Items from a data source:
== == ==

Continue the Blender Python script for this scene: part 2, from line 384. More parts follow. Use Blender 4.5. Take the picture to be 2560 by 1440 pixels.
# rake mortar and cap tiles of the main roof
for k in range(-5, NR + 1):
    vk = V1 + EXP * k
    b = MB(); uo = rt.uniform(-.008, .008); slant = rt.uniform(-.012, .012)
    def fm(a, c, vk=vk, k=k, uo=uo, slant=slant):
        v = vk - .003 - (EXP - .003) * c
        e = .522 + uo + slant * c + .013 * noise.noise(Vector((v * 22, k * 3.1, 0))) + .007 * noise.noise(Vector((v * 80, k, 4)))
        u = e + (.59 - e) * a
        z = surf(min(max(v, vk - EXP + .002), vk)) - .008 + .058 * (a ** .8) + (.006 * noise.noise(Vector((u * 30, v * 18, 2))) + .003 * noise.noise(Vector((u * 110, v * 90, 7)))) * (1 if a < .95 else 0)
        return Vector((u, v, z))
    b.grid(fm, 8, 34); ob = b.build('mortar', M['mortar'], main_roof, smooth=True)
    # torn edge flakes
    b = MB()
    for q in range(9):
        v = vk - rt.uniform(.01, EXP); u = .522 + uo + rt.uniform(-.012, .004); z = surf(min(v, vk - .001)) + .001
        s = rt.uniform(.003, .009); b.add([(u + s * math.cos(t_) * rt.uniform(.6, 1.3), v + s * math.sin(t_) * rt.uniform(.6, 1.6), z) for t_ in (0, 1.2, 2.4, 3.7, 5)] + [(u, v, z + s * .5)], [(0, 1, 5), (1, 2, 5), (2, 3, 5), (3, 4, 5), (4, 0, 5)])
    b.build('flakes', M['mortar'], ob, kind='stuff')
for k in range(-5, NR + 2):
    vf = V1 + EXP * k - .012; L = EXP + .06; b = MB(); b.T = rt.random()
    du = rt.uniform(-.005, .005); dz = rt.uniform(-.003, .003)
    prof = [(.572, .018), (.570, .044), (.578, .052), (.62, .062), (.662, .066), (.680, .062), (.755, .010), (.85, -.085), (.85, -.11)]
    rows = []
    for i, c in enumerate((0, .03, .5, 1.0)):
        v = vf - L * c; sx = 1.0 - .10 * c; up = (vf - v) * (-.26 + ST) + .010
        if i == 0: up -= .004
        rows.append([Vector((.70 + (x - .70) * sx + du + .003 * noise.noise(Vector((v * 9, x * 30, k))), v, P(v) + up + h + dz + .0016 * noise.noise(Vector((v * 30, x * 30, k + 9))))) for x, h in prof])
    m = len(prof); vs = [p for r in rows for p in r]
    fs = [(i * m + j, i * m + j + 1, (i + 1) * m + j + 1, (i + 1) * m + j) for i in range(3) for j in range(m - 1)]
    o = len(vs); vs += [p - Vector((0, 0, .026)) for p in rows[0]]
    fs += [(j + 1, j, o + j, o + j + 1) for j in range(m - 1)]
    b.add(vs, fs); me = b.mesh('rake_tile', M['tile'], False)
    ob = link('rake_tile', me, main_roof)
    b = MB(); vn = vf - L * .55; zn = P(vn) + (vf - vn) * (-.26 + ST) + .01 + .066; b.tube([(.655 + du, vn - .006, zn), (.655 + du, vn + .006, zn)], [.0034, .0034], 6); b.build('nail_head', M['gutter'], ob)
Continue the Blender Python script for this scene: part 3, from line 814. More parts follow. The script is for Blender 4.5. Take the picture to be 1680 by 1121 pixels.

== == ==

### Given exercise
Reproduce each record shown above without altering a single word.

### The output
Continue the Blender Python script for this scene: part 2, from line 384. More parts follow. Use Blender 4.5. Take the picture to be 2560 by 1440 pixels.
# rake mortar and cap tiles of the main roof
for k in range(-5, NR + 1):
    vk = V1 + EXP * k
    b = MB(); uo = rt.uniform(-.008, .008); slant = rt.uniform(-.012, .012)
    def fm(a, c, vk=vk, k=k, uo=uo, slant=slant):
        v = vk - .003 - (EXP - .003) * c
        e = .522 + uo + slant * c + .013 * noise.noise(Vector((v * 22, k * 3.1, 0))) + .007 * noise.noise(Vector((v * 80, k, 4)))
        u = e + (.59 - e) * a
        z = surf(min(max(v, vk - EXP + .002), vk)) - .008 + .058 * (a ** .8) + (.006 * noise.noise(Vector((u * 30, v * 18, 2))) + .003 * noise.noise(Vector((u * 110, v * 90, 7)))) * (1 if a < .95 else 0)
        return Vector((u, v, z))
    b.grid(fm, 8, 34); ob = b.build('mortar', M['mortar'], main_roof, smooth=True)
    # torn edge flakes
    b = MB()
    for q in range(9):
        v = vk - rt.uniform(.01, EXP); u = .522 + uo + rt.uniform(-.012, .004); z = surf(min(v, vk - .001)) + .001
        s = rt.uniform(.003, .009); b.add([(u + s * math.cos(t_) * rt.uniform(.6, 1.3), v + s * math.sin(t_) * rt.uniform(.6, 1.6), z) for t_ in (0, 1.2, 2.4, 3.7, 5)] + [(u, v, z + s * .5)], [(0, 1, 5), (1, 2, 5), (2, 3, 5), (3, 4, 5), (4, 0, 5)])
    b.build('flakes', M['mortar'], ob, kind='stuff')
for k in range(-5, NR + 2):
    vf = V1 + EXP * k - .012; L = EXP + .06; b = MB(); b.T = rt.random()
    du = rt.uniform(-.005, .005); dz = rt.uniform(-.003, .003)
    prof = [(.572, .018), (.570, .044), (.578, .052), (.62, .062), (.662, .066), (.680, .062), (.755, .010), (.85, -.085), (.85, -.11)]
    rows = []
    for i, c in enumerate((0, .03, .5, 1.0)):
        v = vf - L * c; sx = 1.0 - .10 * c; up = (vf - v) * (-.26 + ST) + .010
        if i == 0: up -= .004
        rows.append([Vector((.70 + (x - .70) * sx + du + .003 * noise.noise(Vector((v * 9, x * 30, k))), v, P(v) + up + h + dz + .0016 * noise.noise(Vector((v * 30, x * 30, k + 9))))) for x, h in prof])
    m = len(prof); vs = [p for r in rows for p in r]
    fs = [(i * m + j, i * m + j + 1, (i + 1) * m + j + 1, (i + 1) * m + j) for i in range(3) for j in range(m - 1)]
    o = len(vs); vs += [p - Vector((0, 0, .026)) for p in rows[0]]
    fs += [(j + 1, j, o + j, o + j + 1) for j in range(m - 1)]
    b.add(vs, fs); me = b.mesh('rake_tile', M['tile'], False)
    ob = link('rake_tile', me, main_roof)
    b = MB(); vn = vf - L * .55; zn = P(vn) + (vf - vn) * (-.26 + ST) + .01 + .066; b.tube([(.655 + du, vn - .006, zn), (.655 + du, vn + .006, zn)], [.0034, .0034], 6); b.build('nail_head', M['gutter'], ob)
Continue the Blender Python script for this scene: part 3, from line 814. More parts follow. The script is for Blender 4.5. Take the picture to be 1680 by 1121 pixels.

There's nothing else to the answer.